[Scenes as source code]
>>>>

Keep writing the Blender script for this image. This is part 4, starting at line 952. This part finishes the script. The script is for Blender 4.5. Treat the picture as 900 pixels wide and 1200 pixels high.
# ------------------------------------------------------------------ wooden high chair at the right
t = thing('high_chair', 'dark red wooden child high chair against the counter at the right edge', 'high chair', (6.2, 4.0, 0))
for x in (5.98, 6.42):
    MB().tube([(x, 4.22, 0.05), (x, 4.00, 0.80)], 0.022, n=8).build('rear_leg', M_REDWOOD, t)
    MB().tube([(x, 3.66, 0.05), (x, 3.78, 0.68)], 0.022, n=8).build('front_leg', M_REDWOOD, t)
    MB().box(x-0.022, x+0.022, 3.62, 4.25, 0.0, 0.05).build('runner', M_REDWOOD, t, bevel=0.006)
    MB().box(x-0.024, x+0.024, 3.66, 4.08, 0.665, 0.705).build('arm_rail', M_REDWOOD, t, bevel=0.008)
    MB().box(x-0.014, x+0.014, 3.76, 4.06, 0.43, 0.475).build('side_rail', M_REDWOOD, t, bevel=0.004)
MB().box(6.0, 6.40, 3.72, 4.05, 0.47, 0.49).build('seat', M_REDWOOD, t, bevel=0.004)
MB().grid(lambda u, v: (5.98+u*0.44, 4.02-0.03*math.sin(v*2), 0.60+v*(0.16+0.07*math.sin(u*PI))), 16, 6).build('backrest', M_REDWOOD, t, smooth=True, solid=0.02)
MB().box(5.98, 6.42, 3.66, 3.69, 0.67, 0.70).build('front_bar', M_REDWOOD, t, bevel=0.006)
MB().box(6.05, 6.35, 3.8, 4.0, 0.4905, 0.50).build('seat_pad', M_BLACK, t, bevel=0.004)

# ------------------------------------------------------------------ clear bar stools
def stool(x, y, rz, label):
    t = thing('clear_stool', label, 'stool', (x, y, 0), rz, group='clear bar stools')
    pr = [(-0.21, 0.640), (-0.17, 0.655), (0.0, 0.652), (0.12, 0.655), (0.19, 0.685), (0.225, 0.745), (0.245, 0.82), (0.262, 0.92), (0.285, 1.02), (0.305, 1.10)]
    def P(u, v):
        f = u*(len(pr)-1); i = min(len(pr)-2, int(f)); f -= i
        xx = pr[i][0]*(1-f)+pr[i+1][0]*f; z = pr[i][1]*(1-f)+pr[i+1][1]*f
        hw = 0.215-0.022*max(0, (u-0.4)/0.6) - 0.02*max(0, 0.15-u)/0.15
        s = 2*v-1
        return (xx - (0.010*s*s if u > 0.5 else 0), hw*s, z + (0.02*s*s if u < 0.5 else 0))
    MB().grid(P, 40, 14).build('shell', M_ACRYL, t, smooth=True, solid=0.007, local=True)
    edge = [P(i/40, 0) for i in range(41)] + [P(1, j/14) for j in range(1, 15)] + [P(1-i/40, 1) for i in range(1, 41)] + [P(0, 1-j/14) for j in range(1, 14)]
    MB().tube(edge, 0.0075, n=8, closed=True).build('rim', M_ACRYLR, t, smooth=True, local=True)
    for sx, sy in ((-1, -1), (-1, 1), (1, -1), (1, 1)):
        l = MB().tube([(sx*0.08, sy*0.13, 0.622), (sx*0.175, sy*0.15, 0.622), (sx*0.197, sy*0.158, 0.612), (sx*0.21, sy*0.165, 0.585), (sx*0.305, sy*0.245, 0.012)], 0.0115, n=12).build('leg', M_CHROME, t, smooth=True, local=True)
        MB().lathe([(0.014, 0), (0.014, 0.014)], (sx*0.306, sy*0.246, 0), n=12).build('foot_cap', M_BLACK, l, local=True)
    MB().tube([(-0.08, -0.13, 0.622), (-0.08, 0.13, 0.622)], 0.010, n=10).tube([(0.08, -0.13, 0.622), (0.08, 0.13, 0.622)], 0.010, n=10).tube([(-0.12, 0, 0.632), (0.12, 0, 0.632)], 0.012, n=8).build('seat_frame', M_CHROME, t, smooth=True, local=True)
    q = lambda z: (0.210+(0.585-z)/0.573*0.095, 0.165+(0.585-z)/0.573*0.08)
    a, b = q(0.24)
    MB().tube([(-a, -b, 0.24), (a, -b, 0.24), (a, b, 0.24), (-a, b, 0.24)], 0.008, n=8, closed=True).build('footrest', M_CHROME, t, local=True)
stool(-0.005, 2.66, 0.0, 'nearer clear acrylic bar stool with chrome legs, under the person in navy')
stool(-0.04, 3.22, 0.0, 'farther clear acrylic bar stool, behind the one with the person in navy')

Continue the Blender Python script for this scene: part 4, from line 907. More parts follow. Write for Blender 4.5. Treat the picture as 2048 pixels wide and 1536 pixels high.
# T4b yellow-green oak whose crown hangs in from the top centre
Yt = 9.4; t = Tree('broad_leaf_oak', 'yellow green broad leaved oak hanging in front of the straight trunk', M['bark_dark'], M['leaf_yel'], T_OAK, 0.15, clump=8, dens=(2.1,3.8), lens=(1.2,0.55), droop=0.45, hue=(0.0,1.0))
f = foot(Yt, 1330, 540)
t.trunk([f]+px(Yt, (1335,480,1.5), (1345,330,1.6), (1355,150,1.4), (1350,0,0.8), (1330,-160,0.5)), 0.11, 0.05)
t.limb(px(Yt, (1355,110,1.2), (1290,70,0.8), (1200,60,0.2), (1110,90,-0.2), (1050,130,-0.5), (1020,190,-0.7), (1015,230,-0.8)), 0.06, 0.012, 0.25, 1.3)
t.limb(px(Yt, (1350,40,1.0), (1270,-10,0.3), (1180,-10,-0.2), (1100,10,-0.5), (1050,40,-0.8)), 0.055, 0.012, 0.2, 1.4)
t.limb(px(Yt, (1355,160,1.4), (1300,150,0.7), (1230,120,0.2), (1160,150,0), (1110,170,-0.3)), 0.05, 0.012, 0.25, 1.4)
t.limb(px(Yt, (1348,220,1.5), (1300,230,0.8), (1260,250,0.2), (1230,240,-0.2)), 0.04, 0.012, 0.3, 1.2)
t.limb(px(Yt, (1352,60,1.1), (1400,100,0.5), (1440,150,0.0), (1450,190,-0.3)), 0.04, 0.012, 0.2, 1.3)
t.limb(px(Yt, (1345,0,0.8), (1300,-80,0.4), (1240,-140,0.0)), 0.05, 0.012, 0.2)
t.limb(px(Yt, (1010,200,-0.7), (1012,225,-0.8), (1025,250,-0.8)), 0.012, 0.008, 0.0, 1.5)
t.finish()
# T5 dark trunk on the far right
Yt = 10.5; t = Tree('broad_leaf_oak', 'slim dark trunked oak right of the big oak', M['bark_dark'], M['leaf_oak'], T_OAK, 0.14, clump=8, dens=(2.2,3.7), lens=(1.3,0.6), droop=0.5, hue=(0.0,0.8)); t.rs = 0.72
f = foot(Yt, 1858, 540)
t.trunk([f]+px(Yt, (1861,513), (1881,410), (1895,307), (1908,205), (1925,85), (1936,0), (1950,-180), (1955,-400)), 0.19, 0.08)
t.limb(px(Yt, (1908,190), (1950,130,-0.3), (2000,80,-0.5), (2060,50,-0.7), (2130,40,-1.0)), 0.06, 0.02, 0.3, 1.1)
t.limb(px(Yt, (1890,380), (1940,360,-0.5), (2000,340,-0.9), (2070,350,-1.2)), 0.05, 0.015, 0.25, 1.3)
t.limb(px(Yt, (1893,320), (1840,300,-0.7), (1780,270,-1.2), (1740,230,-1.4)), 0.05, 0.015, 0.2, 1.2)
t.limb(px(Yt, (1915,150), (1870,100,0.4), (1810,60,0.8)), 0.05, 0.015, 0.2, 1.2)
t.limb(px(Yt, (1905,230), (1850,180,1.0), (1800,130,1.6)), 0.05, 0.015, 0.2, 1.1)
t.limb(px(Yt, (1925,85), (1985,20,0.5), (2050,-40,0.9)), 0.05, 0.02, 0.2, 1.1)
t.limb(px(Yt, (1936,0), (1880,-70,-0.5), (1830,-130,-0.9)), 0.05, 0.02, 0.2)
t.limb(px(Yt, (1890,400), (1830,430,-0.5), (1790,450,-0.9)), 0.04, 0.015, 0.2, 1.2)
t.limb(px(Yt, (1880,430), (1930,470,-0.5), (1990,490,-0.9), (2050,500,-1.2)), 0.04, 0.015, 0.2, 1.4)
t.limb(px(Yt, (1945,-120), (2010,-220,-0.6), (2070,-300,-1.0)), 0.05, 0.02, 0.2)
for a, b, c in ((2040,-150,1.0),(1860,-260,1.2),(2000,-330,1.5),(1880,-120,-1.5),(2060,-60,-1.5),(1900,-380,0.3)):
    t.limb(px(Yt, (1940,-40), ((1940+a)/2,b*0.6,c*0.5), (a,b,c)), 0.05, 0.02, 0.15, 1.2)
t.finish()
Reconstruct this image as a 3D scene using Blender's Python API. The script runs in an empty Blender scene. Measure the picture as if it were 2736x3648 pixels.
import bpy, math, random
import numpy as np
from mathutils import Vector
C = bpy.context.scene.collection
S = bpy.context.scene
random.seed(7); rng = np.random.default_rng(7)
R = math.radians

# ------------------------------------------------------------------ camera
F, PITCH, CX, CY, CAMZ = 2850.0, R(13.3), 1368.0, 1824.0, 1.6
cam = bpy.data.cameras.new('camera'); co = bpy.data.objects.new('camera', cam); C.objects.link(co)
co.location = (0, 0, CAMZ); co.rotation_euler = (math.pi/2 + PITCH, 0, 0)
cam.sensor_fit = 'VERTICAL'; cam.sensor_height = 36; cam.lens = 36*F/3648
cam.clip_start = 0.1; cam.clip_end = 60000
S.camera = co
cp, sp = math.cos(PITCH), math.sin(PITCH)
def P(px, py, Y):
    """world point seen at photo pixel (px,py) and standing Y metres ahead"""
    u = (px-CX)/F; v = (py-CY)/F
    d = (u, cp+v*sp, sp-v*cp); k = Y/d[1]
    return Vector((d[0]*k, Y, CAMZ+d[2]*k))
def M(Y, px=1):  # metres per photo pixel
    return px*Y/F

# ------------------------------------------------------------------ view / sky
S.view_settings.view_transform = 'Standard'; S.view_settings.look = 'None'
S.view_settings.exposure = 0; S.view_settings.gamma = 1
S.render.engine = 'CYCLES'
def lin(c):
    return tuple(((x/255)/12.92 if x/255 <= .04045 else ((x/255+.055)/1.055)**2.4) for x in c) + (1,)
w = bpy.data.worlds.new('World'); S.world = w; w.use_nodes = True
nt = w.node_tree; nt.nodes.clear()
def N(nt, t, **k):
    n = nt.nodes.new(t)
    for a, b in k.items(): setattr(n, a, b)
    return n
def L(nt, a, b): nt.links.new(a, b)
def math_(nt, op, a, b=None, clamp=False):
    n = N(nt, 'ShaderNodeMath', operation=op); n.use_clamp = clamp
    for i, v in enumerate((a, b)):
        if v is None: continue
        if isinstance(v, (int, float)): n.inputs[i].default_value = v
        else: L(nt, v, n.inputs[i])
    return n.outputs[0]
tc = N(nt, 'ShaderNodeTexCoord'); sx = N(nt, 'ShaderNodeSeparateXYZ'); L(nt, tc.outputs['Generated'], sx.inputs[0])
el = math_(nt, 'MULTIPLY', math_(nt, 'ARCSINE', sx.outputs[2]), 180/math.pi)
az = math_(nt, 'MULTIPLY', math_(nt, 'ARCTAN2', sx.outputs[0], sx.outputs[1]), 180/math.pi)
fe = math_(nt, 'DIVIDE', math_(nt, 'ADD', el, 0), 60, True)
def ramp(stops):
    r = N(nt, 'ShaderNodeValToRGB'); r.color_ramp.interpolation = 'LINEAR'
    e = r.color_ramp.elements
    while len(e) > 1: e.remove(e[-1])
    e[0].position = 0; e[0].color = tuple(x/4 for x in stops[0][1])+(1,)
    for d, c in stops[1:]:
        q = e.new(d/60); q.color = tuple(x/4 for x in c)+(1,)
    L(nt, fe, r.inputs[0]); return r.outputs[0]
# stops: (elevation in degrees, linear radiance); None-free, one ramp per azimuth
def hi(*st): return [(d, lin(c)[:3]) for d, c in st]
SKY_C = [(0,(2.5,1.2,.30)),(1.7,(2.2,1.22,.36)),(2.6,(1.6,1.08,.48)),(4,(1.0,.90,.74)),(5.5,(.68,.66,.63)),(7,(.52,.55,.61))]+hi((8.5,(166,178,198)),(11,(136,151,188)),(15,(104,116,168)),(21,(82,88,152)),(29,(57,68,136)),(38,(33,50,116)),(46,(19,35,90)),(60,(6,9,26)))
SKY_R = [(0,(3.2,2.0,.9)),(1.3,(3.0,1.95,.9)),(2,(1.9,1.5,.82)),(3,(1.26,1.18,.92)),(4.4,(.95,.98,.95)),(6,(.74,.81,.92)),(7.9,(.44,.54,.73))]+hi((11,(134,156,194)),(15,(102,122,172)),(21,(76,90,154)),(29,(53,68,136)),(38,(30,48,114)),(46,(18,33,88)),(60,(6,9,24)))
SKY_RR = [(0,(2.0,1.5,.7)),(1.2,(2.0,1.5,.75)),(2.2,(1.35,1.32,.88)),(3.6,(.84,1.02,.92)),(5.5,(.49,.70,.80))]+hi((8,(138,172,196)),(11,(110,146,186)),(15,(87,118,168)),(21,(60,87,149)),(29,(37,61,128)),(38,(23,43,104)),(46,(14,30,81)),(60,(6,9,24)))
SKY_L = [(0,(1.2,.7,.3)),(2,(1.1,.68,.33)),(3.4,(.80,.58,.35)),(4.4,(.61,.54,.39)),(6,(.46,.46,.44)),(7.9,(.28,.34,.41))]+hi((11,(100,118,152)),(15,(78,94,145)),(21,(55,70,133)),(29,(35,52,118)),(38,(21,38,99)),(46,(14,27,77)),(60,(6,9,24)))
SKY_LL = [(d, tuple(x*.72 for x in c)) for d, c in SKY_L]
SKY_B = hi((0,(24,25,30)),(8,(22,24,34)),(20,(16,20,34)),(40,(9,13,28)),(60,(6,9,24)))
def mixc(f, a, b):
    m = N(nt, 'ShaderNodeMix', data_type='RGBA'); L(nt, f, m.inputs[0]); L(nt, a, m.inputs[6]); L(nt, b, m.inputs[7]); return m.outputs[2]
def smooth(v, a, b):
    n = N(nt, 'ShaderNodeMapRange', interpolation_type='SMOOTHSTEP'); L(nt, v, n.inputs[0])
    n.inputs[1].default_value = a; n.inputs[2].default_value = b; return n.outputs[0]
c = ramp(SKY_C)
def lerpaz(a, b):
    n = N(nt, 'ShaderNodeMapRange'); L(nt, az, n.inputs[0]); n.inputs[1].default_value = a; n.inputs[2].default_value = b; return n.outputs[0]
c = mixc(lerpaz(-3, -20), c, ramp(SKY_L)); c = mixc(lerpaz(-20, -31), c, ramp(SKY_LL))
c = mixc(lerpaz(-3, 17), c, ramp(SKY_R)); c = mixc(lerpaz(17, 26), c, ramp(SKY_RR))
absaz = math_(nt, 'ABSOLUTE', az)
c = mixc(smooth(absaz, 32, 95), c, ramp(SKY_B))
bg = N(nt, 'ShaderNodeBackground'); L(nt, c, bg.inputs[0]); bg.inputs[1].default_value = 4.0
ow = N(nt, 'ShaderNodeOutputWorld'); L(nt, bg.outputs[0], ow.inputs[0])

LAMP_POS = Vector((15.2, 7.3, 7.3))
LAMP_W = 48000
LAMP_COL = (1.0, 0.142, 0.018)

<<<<

• _YOUR INSTRUCTIONS_
The lines from the first of the entries through the line holding "M_BLACK, t, bevel=0.004)" are to be restated word for word, and no others.

• _RESULT OF THIS TASK_
Keep writing the Blender script for this image. This is part 4, starting at line 952. This part finishes the script. The script is for Blender 4.5. Treat the picture as 900 pixels wide and 1200 pixels high.
# ------------------------------------------------------------------ wooden high chair at the right
t = thing('high_chair', 'dark red wooden child high chair against the counter at the right edge', 'high chair', (6.2, 4.0, 0))
for x in (5.98, 6.42):
    MB().tube([(x, 4.22, 0.05), (x, 4.00, 0.80)], 0.022, n=8).build('rear_leg', M_REDWOOD, t)
    MB().tube([(x, 3.66, 0.05), (x, 3.78, 0.68)], 0.022, n=8).build('front_leg', M_REDWOOD, t)
    MB().box(x-0.022, x+0.022, 3.62, 4.25, 0.0, 0.05).build('runner', M_REDWOOD, t, bevel=0.006)
    MB().box(x-0.024, x+0.024, 3.66, 4.08, 0.665, 0.705).build('arm_rail', M_REDWOOD, t, bevel=0.008)
    MB().box(x-0.014, x+0.014, 3.76, 4.06, 0.43, 0.475).build('side_rail', M_REDWOOD, t, bevel=0.004)
MB().box(6.0, 6.40, 3.72, 4.05, 0.47, 0.49).build('seat', M_REDWOOD, t, bevel=0.004)
MB().grid(lambda u, v: (5.98+u*0.44, 4.02-0.03*math.sin(v*2), 0.60+v*(0.16+0.07*math.sin(u*PI))), 16, 6).build('backrest', M_REDWOOD, t, smooth=True, solid=0.02)
MB().box(5.98, 6.42, 3.66, 3.69, 0.67, 0.70).build('front_bar', M_REDWOOD, t, bevel=0.006)
MB().box(6.05, 6.35, 3.8, 4.0, 0.4905, 0.50).build('seat_pad', M_BLACK, t, bevel=0.004)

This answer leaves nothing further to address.